Key meets Ashcroft | The Jackal

27 Oct 2011

Key meets Ashcroft

Last night Patrick Gower informed us on the six O'clock News that John Key had met with disgraced Conservative "Lord" Michael Ashcroft:
Mr Key says they just had a general discussion over lunch.

“We did talk about just generally how things are going in Europe, he's obviously a big businessman as well, and just generally about politics.”

Mr Ashcroft has popped in on Mr Key like this three years ago, before the last election.

Mr Ashcroft says he does not donate here.

And even though he is close to British PM David Cameron, Mr Key says he did not even really want any vote-catching tips.

“He gave me a summary of how things are going,” says Mr Key.

Mr Key is usually quite open when it comes to his meetings with the rich and famous. His critics will argue he kept this one on the quiet because of Lord Ashcroft's controversial baggage.
John Key also said that Ashcroft is the deputy chairman of the Conservative Party, when he is not... what an idiot!

Ashcroft is corrupt because he avoids tax through political insider information. Last year The Guardian reported:
Lord Ashcroft, the Conservative donor and outgoing deputy party chairman, has been accused of avoiding more than £3m in tax by engaging in a financial manoeuvre the day before new legislation would have forced him to pay tax on all his income.

The BBC programme Panorama will report tonight that the peer, who steps down from his party role today, transferred the ownership of his main UK company, the Impellam Group, on 5 April. The 64-year-old peer transferred shares worth £17m in the company to a trust to benefit his children. The following day, a law came into force compelling all members of the Lords and Commons to be registered in the UK for tax purposes and pay tax on all their worldwide income. The law had been in large measure prompted by the controversy over his tax status.

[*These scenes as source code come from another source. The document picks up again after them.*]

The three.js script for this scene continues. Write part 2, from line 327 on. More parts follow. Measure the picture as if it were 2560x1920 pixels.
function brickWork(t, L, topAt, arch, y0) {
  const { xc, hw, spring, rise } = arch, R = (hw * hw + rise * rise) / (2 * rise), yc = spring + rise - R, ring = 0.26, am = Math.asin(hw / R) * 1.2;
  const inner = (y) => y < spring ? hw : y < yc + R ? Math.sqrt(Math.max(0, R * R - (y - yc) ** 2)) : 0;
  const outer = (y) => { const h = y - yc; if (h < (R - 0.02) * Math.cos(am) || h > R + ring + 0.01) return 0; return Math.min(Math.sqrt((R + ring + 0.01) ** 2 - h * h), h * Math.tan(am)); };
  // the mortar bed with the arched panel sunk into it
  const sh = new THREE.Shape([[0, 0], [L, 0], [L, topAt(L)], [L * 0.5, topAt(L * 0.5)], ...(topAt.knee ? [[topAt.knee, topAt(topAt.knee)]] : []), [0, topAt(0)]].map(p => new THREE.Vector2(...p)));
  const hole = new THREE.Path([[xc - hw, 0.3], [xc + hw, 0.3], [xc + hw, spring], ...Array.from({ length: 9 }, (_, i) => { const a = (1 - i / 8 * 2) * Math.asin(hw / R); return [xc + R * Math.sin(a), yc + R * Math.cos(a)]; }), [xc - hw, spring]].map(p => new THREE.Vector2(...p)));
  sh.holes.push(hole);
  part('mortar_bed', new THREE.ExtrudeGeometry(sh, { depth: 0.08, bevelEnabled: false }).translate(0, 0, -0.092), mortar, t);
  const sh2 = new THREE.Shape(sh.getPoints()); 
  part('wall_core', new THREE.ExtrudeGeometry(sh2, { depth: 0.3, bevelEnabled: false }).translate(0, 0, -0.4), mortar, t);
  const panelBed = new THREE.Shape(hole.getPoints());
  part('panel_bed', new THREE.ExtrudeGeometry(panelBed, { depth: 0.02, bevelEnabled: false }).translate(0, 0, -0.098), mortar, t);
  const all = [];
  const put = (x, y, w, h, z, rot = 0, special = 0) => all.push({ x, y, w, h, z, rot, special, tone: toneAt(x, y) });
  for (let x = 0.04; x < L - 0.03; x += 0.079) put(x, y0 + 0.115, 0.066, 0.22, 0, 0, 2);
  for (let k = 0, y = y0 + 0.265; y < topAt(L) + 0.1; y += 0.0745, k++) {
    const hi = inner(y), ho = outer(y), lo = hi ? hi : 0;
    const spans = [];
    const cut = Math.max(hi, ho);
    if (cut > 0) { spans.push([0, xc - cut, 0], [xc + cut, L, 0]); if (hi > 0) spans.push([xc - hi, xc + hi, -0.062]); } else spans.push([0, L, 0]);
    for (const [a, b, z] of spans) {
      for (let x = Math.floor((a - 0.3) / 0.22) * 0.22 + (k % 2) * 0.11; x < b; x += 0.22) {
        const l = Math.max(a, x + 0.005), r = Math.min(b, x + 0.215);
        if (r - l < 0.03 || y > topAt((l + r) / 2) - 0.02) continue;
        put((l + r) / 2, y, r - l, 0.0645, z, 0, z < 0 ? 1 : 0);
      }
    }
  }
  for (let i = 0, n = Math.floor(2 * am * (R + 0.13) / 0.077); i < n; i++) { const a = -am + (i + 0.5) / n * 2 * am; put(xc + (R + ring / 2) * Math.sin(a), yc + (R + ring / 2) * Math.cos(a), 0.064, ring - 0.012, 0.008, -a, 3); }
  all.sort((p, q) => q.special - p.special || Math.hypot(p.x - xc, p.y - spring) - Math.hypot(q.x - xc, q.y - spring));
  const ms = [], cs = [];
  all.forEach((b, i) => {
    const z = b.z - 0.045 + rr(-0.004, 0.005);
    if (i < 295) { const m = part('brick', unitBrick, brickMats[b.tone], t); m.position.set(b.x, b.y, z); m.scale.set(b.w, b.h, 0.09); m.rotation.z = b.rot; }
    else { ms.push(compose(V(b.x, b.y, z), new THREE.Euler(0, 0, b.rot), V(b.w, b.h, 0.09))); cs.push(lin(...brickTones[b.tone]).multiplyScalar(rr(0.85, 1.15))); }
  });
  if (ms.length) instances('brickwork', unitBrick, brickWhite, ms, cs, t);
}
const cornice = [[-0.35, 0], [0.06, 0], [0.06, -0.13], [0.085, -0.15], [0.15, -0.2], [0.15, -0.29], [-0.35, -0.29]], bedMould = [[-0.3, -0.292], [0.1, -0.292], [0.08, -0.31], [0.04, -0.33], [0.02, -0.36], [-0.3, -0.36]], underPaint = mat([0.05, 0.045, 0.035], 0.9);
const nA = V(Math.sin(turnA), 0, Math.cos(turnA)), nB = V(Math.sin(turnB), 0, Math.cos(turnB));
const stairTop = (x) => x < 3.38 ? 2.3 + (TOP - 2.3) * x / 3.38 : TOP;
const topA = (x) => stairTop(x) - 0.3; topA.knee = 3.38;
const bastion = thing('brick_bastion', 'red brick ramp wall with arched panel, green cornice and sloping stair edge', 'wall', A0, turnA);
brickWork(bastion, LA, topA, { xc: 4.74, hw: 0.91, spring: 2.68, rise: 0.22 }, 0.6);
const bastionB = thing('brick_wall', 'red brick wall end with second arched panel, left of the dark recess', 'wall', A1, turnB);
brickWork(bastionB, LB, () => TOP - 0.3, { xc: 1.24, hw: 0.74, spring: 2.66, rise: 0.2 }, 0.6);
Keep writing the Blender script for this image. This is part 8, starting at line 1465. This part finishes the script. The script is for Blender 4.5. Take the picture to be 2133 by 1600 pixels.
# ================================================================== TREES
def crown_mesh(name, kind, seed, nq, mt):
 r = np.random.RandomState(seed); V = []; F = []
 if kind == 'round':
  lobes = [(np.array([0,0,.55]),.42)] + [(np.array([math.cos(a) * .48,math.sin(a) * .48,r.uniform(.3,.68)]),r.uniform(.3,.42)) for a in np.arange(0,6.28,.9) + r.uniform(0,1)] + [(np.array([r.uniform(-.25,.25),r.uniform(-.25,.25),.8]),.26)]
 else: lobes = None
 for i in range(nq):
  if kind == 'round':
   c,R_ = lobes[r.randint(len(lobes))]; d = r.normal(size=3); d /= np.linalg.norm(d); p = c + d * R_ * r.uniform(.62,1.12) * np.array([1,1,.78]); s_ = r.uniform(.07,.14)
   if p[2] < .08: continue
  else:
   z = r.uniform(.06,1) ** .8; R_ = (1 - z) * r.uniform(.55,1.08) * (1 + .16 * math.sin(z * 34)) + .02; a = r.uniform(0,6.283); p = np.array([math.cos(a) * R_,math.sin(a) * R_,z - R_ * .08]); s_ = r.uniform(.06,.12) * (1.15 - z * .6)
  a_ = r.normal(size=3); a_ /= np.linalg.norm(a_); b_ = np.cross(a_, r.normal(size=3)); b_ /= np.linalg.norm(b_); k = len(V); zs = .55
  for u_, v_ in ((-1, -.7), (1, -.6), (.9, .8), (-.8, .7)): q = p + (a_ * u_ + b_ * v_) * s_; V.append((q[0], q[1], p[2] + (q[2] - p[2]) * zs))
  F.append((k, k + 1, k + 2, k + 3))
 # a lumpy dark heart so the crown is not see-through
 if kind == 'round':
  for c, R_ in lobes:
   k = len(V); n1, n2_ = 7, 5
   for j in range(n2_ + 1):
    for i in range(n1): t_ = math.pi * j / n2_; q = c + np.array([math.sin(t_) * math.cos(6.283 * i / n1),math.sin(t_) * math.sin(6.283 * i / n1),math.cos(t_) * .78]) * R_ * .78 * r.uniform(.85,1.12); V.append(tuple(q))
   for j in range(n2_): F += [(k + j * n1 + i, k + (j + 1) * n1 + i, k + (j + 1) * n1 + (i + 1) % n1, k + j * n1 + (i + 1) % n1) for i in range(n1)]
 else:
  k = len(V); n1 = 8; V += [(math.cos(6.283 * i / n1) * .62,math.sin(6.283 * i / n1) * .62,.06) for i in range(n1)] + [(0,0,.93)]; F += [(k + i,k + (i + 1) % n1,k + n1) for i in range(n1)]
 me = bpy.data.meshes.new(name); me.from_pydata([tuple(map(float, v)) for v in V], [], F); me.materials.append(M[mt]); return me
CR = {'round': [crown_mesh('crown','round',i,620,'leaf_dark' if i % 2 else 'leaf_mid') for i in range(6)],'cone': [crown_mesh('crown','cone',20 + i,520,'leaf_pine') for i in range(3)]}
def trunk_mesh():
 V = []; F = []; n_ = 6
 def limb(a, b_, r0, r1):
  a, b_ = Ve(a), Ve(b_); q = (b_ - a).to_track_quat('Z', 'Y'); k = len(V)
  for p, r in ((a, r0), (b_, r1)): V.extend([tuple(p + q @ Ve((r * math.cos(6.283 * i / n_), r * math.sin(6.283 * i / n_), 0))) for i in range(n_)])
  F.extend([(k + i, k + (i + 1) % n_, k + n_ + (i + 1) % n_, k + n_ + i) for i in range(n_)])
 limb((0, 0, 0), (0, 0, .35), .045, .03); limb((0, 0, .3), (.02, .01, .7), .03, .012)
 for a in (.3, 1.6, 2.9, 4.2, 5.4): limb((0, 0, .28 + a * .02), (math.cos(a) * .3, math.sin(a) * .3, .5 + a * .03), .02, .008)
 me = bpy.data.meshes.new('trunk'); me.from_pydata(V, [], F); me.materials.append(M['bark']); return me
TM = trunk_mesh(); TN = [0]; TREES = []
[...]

Tax lawyer Richard Frimston is quoted telling the programme that Lord Ashcroft would have faced a large inheritance tax bill under the new legislation. Frimston said: "If that had been done on the following day, assets worth say £17m going into trust would have been subject to tax at 20%, which would have created an immediate inheritance tax charge of something in the region of £3.4m. So that was avoided by doing it on 5 April as opposed to waiting until 6 April."
It was interesting to see John Key dismiss the meeting as a regular occurrence, like it's just a little lunchtime chat between friends. More like a couple of criminals plotting on how they're going to rip us off.

Now National propagandist Cameron Slater is trying to say the corrupt Ashcroft is A OK because he sometimes meets with his daddy:
I should confess now before Patrick finds the conspiracy. My father is an office holder of the APDU, a constituent member of the IDU and has met Lord Ashcroft many times, I think he even has his cellphone number written down somewhere.
I think Patrick Gower is pretty uninterested in who Slaters irrelevant daddy meets with. Perhaps Slater should send Ashcroft a txt message:

Media doing job for once, $43 m not enough. Got any spare embezzled cash?